Where Are They Now? Our First PhD


G. Donald Richardson became the first recipient of a PhD in the UCSB Department of Geography in the summer of 1982 upon successfully defending his dissertation on “Spatial Cognition.” At that time, Reg Golledge was the Chair of the Department and the Chair of Don’s PhD Committee (other members included Tobler, T. Smith, Hubert, and Pellegrino), and Reg recalls that the race to become the first PhD was a close affair. Thomas Logan became our second PhD in the fall of 1983 with a dissertation titled “Regional Biomass Estimation of a Coniferous Forest Environment from NOAA-AVHRR Satellite Imagery” (Jack Estes, Chair), and, since that auspicious beginning, the Department has granted a total of 151 Doctorates to date.

The Geography Doctoral Program was initiated by David Simonett, Jack Estes, Reg Golledge, Waldo Tobler, Jeff Dozier, Alan Strahler, and Terry Smith in the late 1970s when they submitted a proposal for the program to the faculty legislature. The program was approved (by a one vote margin!) and in place by 1980. 1982 was a banner year for the department—apart from granting the first PhD, 1982 was our first $1 million year in terms of research funding; it marked the establishment of our own computer center; Waldo Tobler was elected to the National Academy of Sciences (and hiked to the top of Mt Whitney to celebrate); and Joel Michaelsen and Helen Couclelis were hired. For more information about the early days in the Department, see http://www.geog.ucsb.edu/about/history/.

Today, Dr. Richardson works at the Institute for Defense Analyses and recently provided the following (and fascinating) comments about his work and its relation to his training in Geography (above is a picture of Don from a recent test flight on an aircraft called “Big Crow.” He’s seated next to an airman while they test the video teleconferencing capabilities between a network of ground and airborne platforms):

I came to the Institute for Defense Analyses (IDA) in 1984. Prior to IDA, I worked for a consulting firm in Monterey, California and then another in Albuquerque.

IDA is a federally funded research and development center (aka “think tank”) that provides scientific advice to the United States government on national security and defense-related issues. Over sixty percent of the research staff at IDA have a doctoral degree. Most of the researchers have their PhDs in engineering and hard science, such as physics, chemistry, and mathematics. Further, these degrees were granted by top-notch universities, such as Caltech, MIT, Princeton, Penn, and so on. IDA is a non-profit company with a very academic environment.
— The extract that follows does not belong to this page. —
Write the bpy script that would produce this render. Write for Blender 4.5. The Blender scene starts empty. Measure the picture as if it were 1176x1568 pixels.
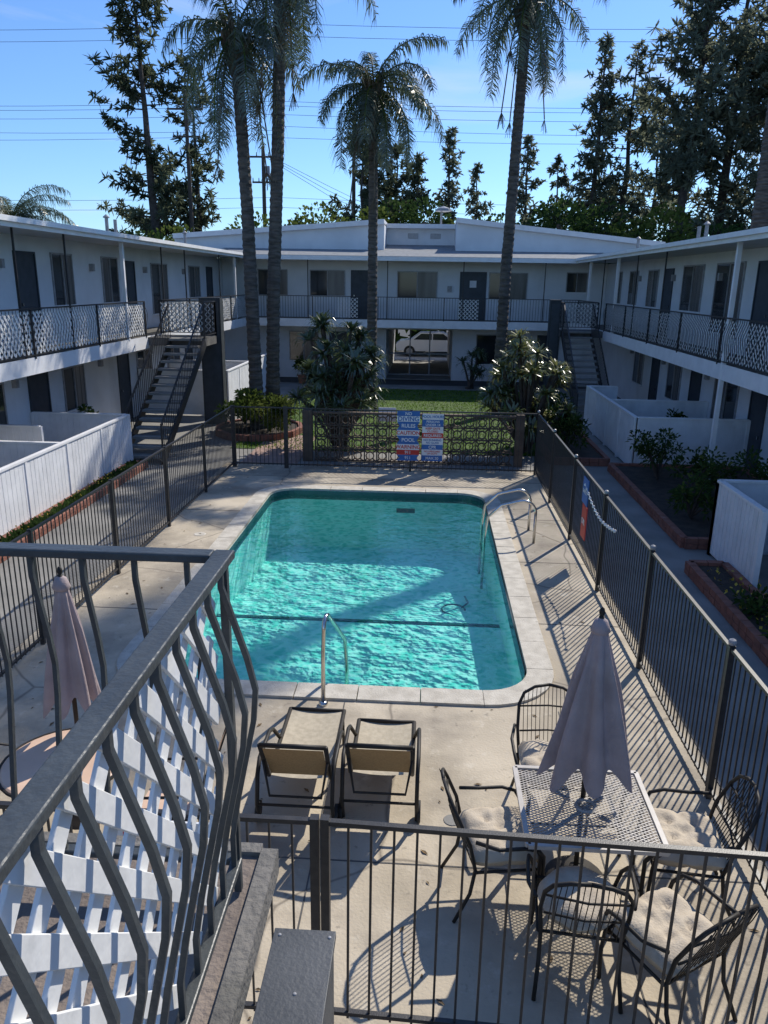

Since 1984, I have been working in the area of operational test and evaluation. In essence, operational test and evaluation determines if military equipment actually works when placed in the hands of actual users in the field. For the military, this means: “Can soldiers use the equipment to accomplish the intended mission?”

To answer this question, usually an experiment must be designed, conducted, analyzed, and then reported on. The bedrock principle that must underlie this experimentation is the scientific method. A solid grounding in the scientific method is common to all the PhDs here at IDA, whether they be physicists, nuclear engineers, or even a geographer.

Most of the experimentation occurs at various test ranges located throughout the country. Early in my career at IDA, I worked on air defense weapons that were intended to shoot down Soviet aircraft. I have seen over 40 aircraft shot from the sky during various test trials.

On the other hand, some equipment is “tested” during actual military operations rather than under controlled conditions at a test range. In 1996, I was assigned to operationally test and evaluate an airborne surveillance aircraft. The aircraft had a radar onboard. The original plan was to test the aircraft at a test range. However, in January 1996, the US and NATO sent ground forces into Bosnia to stop the ethnic genocide within the former Yugoslavia. The surveillance aircraft was deployed to Europe to support NATO’s military operations in Bosnia. During those operations, the aircraft was used to monitor the Dayton Peace Accords that were signed in 1995. I spent six weeks in Europe in 1996, flying onboard the aircraft and examining the surveillance information that was being sent to various places on the ground.

Currently, I am working on several other “spy” planes. These aircraft carry radar, electro-optics, infrared, sonar, and other types of sensors. Thus, in many respects, I am a remote sensor. However, I have found that the biggest problem to overcome is not the physics and engineering issues with these aircraft. The biggest problem is actually using the sensor data to accomplish a mission. Thus, my training as a behavioral geographer serves me well. The biggest part of accomplishing a military mission is often processing the information and using it to solve the problem.

During my time at IDA, I have traveled extensively. I have been to Europe 20 times, to Asia several times, and back and forth across the USA countless times. Doing field work is one of the most enjoyable aspects of the job here at IDA.